Wednesday, June 9, 2010

Ascent of Money - by Niall Ferguson

I am always a little skeptical to pick up a book on finance or economy because I fear that I might not understand most things. Ascent of Money by Niall Ferguson confirms the fear but it also suggests that a readable book can be arresting regardless of its topic.

The Ascent of Money traces the evolution of financial system – through the growth of banks, bonds, etc. – and how they influenced course of events (if not always the final outcome) of apparently non-financial matters. The book explains how difficult it is to understand the causes that influenced the turn of great historical events without visiting the backwaters of financial dealings and the men who did them.

The book, however, will sometimes put you off with chunks of intricate financial details. The author could have tried a little harder to simply matters for the uninitiated reader.

Among the interesting facts the book brings to light, I want to share this one with you. Shylock, the Jew money lender from Shakespeare’s Merchant of Venice, reflects the condition of Venetian Jews of his times, the community that invented loan sharking, lending small amount of loans at high interest rates. Hounded from other places, a sizable population of Jews had flocked in Venice, Italy. The Venetian authority had demarcated a place in the town for the Jews to stay and banned them from all forms of businesses, leaving them the option of money lending.

This professional choice had met with religious sanction in the Old Testament, the religious book of Judaism, albeit in a round-about way. The Old Testament forbids the Jew from Usering (lending money) but also presents an exit clause. The Jew shouldn't lend money to his brethren, the book ordains. Taken in another way, it can mean the Jew is free to participate in money-lending as long as he his lending money to a person outside the Jewish community.

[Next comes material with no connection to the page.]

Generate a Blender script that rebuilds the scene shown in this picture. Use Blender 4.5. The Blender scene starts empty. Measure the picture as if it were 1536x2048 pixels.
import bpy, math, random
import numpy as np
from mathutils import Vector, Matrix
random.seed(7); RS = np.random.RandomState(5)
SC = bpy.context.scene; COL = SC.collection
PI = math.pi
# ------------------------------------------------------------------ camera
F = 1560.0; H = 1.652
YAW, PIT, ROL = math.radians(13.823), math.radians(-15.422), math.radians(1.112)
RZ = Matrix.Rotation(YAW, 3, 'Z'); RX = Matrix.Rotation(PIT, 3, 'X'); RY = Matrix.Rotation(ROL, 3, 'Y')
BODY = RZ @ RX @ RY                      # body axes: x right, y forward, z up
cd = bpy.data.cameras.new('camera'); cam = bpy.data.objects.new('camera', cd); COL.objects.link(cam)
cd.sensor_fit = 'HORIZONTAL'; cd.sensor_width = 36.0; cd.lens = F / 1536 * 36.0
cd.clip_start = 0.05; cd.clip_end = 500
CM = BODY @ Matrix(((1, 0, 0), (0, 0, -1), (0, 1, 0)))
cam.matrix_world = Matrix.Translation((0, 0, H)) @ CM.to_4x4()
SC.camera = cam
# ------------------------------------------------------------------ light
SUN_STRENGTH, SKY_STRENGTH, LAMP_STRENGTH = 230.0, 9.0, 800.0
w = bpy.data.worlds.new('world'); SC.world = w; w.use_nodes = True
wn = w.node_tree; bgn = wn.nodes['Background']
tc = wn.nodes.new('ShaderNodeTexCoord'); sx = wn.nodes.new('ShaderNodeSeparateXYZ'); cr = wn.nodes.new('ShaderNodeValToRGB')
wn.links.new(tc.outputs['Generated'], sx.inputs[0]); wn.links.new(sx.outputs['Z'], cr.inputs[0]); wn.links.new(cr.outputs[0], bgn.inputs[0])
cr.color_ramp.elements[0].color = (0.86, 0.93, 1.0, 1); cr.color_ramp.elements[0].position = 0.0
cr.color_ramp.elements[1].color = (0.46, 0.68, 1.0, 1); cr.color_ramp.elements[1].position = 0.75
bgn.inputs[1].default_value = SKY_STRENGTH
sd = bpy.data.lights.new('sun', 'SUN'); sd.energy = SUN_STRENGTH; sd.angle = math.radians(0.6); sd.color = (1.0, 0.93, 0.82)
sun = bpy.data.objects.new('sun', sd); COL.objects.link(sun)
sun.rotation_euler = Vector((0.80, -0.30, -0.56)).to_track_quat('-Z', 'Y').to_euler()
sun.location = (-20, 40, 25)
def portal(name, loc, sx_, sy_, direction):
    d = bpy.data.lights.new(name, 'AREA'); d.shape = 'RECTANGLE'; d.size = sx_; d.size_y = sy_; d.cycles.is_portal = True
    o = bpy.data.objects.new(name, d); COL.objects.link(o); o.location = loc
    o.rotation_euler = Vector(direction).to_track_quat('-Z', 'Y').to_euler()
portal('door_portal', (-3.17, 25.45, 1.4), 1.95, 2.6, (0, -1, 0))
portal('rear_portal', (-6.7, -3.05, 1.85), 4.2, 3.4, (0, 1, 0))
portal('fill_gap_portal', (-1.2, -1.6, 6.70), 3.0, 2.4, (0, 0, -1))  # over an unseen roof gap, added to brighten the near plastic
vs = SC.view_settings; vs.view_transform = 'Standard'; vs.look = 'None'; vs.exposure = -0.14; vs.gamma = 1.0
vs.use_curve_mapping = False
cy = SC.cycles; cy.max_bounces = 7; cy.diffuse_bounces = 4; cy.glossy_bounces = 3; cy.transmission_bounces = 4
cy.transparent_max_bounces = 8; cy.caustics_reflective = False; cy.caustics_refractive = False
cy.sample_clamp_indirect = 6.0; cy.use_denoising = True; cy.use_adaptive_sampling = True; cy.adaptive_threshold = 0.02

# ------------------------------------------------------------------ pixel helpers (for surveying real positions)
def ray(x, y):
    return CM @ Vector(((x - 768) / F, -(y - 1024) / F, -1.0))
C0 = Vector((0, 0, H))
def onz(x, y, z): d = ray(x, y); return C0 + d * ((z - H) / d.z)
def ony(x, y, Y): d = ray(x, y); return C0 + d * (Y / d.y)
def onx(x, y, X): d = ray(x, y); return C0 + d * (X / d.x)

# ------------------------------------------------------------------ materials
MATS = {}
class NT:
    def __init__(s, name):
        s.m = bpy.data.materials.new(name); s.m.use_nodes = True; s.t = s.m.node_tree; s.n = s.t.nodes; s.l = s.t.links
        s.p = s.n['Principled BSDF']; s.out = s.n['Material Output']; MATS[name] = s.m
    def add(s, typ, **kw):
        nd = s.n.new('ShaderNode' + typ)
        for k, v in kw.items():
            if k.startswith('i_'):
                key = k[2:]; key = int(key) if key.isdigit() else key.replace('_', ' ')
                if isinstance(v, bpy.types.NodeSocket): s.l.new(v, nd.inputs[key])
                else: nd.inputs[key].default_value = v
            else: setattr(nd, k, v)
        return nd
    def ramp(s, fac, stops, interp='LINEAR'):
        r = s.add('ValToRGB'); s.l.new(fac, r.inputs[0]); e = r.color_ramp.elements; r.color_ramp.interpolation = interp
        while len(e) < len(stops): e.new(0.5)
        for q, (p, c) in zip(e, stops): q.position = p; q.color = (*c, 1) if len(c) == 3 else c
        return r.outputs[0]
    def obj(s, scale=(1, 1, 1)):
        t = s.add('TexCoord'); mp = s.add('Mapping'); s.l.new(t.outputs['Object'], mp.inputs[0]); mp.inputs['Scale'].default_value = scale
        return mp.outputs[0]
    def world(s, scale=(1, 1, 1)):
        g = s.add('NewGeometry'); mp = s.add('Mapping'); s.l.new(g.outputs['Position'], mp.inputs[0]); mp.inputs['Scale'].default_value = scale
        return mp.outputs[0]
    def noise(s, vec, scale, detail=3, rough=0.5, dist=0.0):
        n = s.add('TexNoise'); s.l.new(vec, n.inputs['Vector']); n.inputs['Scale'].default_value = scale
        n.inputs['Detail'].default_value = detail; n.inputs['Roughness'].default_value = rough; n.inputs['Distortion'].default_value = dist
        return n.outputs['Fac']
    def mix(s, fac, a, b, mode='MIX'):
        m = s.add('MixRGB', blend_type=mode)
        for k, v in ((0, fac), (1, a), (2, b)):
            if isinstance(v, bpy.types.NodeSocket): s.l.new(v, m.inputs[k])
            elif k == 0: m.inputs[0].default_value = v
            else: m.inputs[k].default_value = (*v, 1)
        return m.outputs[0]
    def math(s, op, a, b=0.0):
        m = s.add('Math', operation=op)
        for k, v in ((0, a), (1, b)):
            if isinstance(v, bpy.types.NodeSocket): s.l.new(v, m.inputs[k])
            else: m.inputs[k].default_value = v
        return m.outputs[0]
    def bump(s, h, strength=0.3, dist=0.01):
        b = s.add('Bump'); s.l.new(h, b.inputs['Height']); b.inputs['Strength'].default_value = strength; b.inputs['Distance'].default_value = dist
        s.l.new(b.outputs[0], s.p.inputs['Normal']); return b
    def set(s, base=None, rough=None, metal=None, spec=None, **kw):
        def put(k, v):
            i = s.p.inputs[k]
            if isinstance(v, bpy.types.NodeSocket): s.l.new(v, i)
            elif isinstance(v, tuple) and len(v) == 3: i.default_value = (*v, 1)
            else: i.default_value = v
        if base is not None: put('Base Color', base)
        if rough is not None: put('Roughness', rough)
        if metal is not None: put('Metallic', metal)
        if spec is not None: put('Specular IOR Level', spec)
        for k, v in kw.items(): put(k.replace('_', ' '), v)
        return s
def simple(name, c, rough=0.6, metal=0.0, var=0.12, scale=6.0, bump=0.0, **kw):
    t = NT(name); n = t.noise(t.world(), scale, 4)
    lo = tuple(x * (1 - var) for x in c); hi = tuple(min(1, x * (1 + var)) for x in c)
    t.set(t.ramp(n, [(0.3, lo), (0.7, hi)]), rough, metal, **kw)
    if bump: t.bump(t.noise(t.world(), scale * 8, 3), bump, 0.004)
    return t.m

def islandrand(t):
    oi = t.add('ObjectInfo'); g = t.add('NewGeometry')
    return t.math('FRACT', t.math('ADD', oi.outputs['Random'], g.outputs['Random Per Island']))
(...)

According to the author, the Merchant of Venice perfectly establishes the ground rules of loan sharking. The judge’s ruling that Shylock cloud insist on his claim - a pound of flesh from Antonio’s chest - but without shedding a drop of blood – shows how loan sharking works:

a)The lender’s right to claim his money
b) The importance of court in settling financial disputes without recourse to violence
c)Linkage of interest rates with risks: when Antonio had agreed to become the guarantor of the loan, Shylock had forecasted – although Antonio was wealthy and so a good guarantor, his source of wealth was fleet of ships going to various parts of the world – a business which is always fraught with risks.

The book has many such interesting trivia.


Mark said...

good book review Indra, am looking forward to read the book, the use of good case references (like the Shylock example) seem to help understanding of finance matters...keep them posting....

indrablog said...

Hi Mark,
Thanks for visiting. Yes, this is a good book. You can try this out.